Le risque d'uniformisation est cependant relativisé par Jean-Marc Offner, le directeur d'A'Urba, l'agence d'urbanisme de la région bordelaise :

"Les logiques de similarité dans la production urbaine sont nombreuses, anciennes et procèdent de différents facteurs : procédés de construction, effets de mode, normes, coûts, habitudes de travail, paresse intellectuelle, etc. La logique financière en fait partie et les complète mais je ne crois pas qu'elle soit la seule, ni qu'elle soit déterminante. En revanche, la financiarisation entraîne un effet d'éviction du logement locatif moins attractif que le bureau."

Une pression financière constante

De son côté, Simon de Marchi, vice-président de l'OIEB et responsable de programme chez le promoteur bordelais Altaé, veut aussi relativiser le poids des gestionnaires d'actifs dans la définition du marché. "Les investisseurs ont certes des exigences vis-à-vis des promoteurs mais l'objectif premier est d'accueillir des entreprises et donc de répondre à leurs attentes", fait-il valoir.

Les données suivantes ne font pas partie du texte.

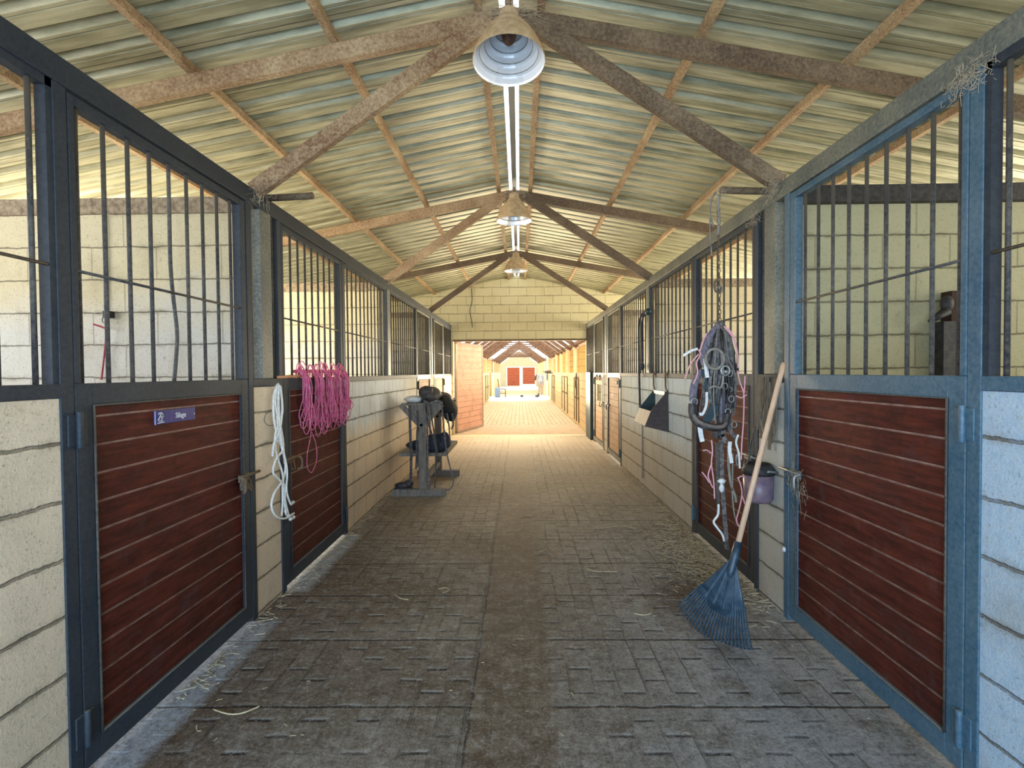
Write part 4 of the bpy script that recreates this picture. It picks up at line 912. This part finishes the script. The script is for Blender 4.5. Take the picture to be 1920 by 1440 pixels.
long_s = [([(1352, 825), (1353, 860), (1354, 900), (1357, 950), (1361, 1000), (1363, 1030)], .024, M_leather2, 'longest grey strap hanging straight down almost to the rake'), ([(1344, 830), (1345, 870), (1346, 920), (1347, 945)], .018, M_bar, 'narrow grey strap left of the longest one'),
          ([(1366, 830), (1366, 870), (1370, 905), (1378, 930), (1380, 942)], .013, M_dustrag, 'pale cord with a thick end hanging right of the longest strap'), ([(1374, 850), (1373, 920), (1376, 960), (1383, 985)], .007, M_dustrag, 'thin cord curving down right of the longest strap'),
          ([(1347, 945), (1346, 965), (1338, 978), (1345, 990), (1354, 1002), (1358, 1015)], .011, M_white, 'pale rope curl near the foot of the longest strap'), ([(1358, 800), (1356, 815), (1362, 830)], .026, M_leather2, 'curled grey strap end under the padded strap'),
          ([(1366, 790), (1370, 808), (1380, 822)], .022, M_leather2, 'curled strap end at the lower right of the tangle'), ([(1338, 810), (1346, 818), (1356, 812)], .03, M_leather, 'knotted dark strap ends under the padded strap'),
          ([(1416, 800), (1408, 830), (1404, 860), (1396, 872)], .008, M_leather, 'thin dark strap trailing towards the plastic tub')]
for p, w, mt, lb in long_s:
    solo('hanging_strap', MB().strap(smooth([P(x, y, -.10) for x, y in p], 5), w, .008), mt, lb, 'strap', 'straps hanging under the tangle')
solo('buckle_knot', MB().blob(P(1353, 902, -.12), (.022, .015, .016), 12, 8, .3).blob(P(1353, 915, -.12), (.014, .012, .026), 12, 8, .2), M_white, 'white knotted tape on the longest hanging strap', 'tape')
for k in range(5):
    x = r.uniform(1358, 1380); y = 700 + k * 24
    solo('bit_ring', MB().tube([P(x + 5 * math.cos(a * .628), y + 6 * math.sin(a * .628), -.12) for a in range(10)], .004, 6, closed=True), M_galv, 'small metal ring, %s down the right side of the tangle' % ORD[k].replace('nearest', 'first'), 'ring', 'small metal rings in the tangle')
solo('round_buckle', MB().tube([P(1360 + 8 * math.cos(a * .524), 695 + 9 * math.sin(a * .524), -.135) for a in range(12)], .007, 8, closed=True).blob(P(1361, 697, -.13), (.012, .01, .012)), M_galv, 'bright round metal buckle at the right of the tangle', 'buckle')

# ------------------------------------------------------------------ straw, hay, cobwebs
straw_s = [([(400, 1330), (425, 1338), (450, 1338), (478, 1328), (486, 1324)], 'long curved straw near the left foreground door'), ([(1097, 1064), (1110, 1070), (1135, 1072), (1158, 1072)], 'long pale straw right of the centre strip'), ([(1120, 992), (1145, 988), (1165, 986), (1190, 990)], 'pale straw on the paving towards the hay pile'),
           ([(822, 1104), (835, 1102), (843, 1106), (830, 1112)], 'curled straw left of the centre strip'), ([(740, 1115), (752, 1122), (765, 1124)], 'short straw beside the left row of pavers'), ([(975, 968), (985, 966), (1000, 966)], 'straw lying on the centre strip'),
           ([(1190, 1150), (1205, 1153), (1220, 1150), (1222, 1143)], 'bent straw left of the rake'), ([(1010, 1035), (1025, 1030)], 'tiny straw right of the centre strip')]
def onf(px, py, z=.008):
    c = Vector(((px - 960) / 1000, (720 - py) / 1000, -1)); q = Matrix((RX, RY, RZ)) @ c; return CAMP + q * ((z - CAMP.z) / q.z)
for p, lb in straw_s:
    solo('straw_stalk', MB().tube(smooth([onf(x, y) for x, y in p], 4), .0035, 5), M_straw, lb, 'straw', 'loose straws on the paving')
m = MB(); r = random.Random(12)
for k in range(2300):
    a = r.uniform(0, 1)
    if k < 1500:
        y = 4.15 + r.gauss(0, .42); x = 1.50 - abs(r.gauss(0, .20))
    else:
        y = r.uniform(2.3, 8); x = 1.53 - abs(r.gauss(0, .05))
        if r.random() < .4: x = -x
        elif y < 3.2: continue
    if x < .5 and x > -.5: continue
    L_ = r.uniform(.015, .075); an = r.uniform(0, 3.14); z = .004 + r.uniform(0, .02) * (1 if abs(x) > 1.3 else .4)
    p = Vector((x, y, z)); d = Vector((math.cos(an), math.sin(an), r.uniform(-.1, .15))) * L_ / 2
    m.bar(p - d, p + d, .0042, .0025)
solo('hay_litter', m, M_hay, 'scattered hay and chaff swept against the right hand wall', 'hay', kind='stuff')
m = MB()
for k in range(420):
    x = r.uniform(-1.5, 1.5); y = r.uniform(2.0, 9.5); L_ = r.uniform(.006, .03); an = r.uniform(0, 3.14); p = Vector((x, y, .004)); d = Vector((math.cos(an), math.sin(an), 0)) * L_ / 2
    m.bar(p - d, p + d, .004, .002)
solo('straw_bits', m, M_straw, 'tiny straw bits sprinkled over the whole brick aisle', 'straw', kind='stuff')
def cobweb(c, sz, n, lb, mat=M_web, droop=.5, seed=1, rad=.0016):
    m = MB(); r = random.Random(seed); c = Vector(c)
    for k in range(int(n * 1.2)):
        a = c + Vector((r.gauss(0, sz[0]), r.gauss(0, sz[1]), r.gauss(0, sz[2]))); b = a + Vector((r.gauss(0, sz[0] * .6), r.gauss(0, sz[1] * .6), -abs(r.gauss(0, sz[2] * droop * 2))))
        mid = (a + b) / 2 + Vector((r.gauss(0, .01), r.gauss(0, .01), r.gauss(0, .012)))
        m.tube(smooth([a, mid, b], 3), r.uniform(.25, .55) * rad, 4)
    solo('cobweb', m, mat, lb, 'cobweb', 'dusty cobwebs', kind='stuff')
cobweb((RXC, 3.15, 3.56), (.13, .02, .03), 170, 'matted cobwebs round the ridge joint above the nearest lamp', seed=2)
cobweb((RXC, 3.06, 3.50), (.04, .03, .03), 50, 'dusty threads on the neck of the nearest lamp', seed=3)
cobweb((-1.54, 3.19, 2.54), (.035, .05, .045), 110, 'cobweb tuft on the first left post top', seed=4)
cobweb((1.53, 3.20, 2.53), (.03, .04, .03), 170, 'cobweb tuft on the first right post top', seed=5)
cobweb((1.55, 1.86, 2.44), (.006, .045, .022), 190, 'cobweb tuft on the near right corner of the grille top', seed=6)
cobweb((RXC, 6.3, 3.55), (.10, .03, .03), 90, 'cobwebs round the second truss ridge joint', seed=7)
cobweb((1.545, 2.98, .83), (.012, .05, .05), 60, 'dried tendrils tangled on the near right door latch', seed=8, rad=.0013)
cobweb((1.24, 3.26, 2.53), (.02, .02, .02), 40, 'cobweb tuft on the tip of the right bracket arm', seed=9)
cobweb((1.548, 3.5, 2.43), (.01, .05, .025), 50, 'cobweb on the second right door frame corner', seed=11)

Le premier critère de choix par une entreprise étant la localisation et la desserte en transports. "Nous cherchons des investisseurs pour financer les projets mais nous cherchons aussi des entreprises pour les utiliser", résume le promoteur.

Mais qu'elle provienne du promoteur, du gestionnaire d'actifs ou même du maître d'ouvrage public, la pression financière est devenue une constante dans la réalisation des programmes immobiliers. "C'est la triste réalité de la production de la ville : la commande publique connaît une raréfaction des moyens et la commande privé subit une pression très claire des investisseurs vers les promoteurs puis vers les architectes", témoigne ainsi Stéphane Hirschberger, architecte et enseignant à Bordeaux. "D'autant que les acteurs privés ne sont plus un acteur parmi d'autres dans la conception de la ville, ce sont désormais eux qui dictent la plupart des modes opératoires", regrette l'architecte.

(*) Il s'agit des Docks de Saint-Ouen, à Saint-Ouen (Seine-Saint-Denis) et du Carré de Soie, à Villeurbanne et Vaulx-en-Velin (métropole de Lyon).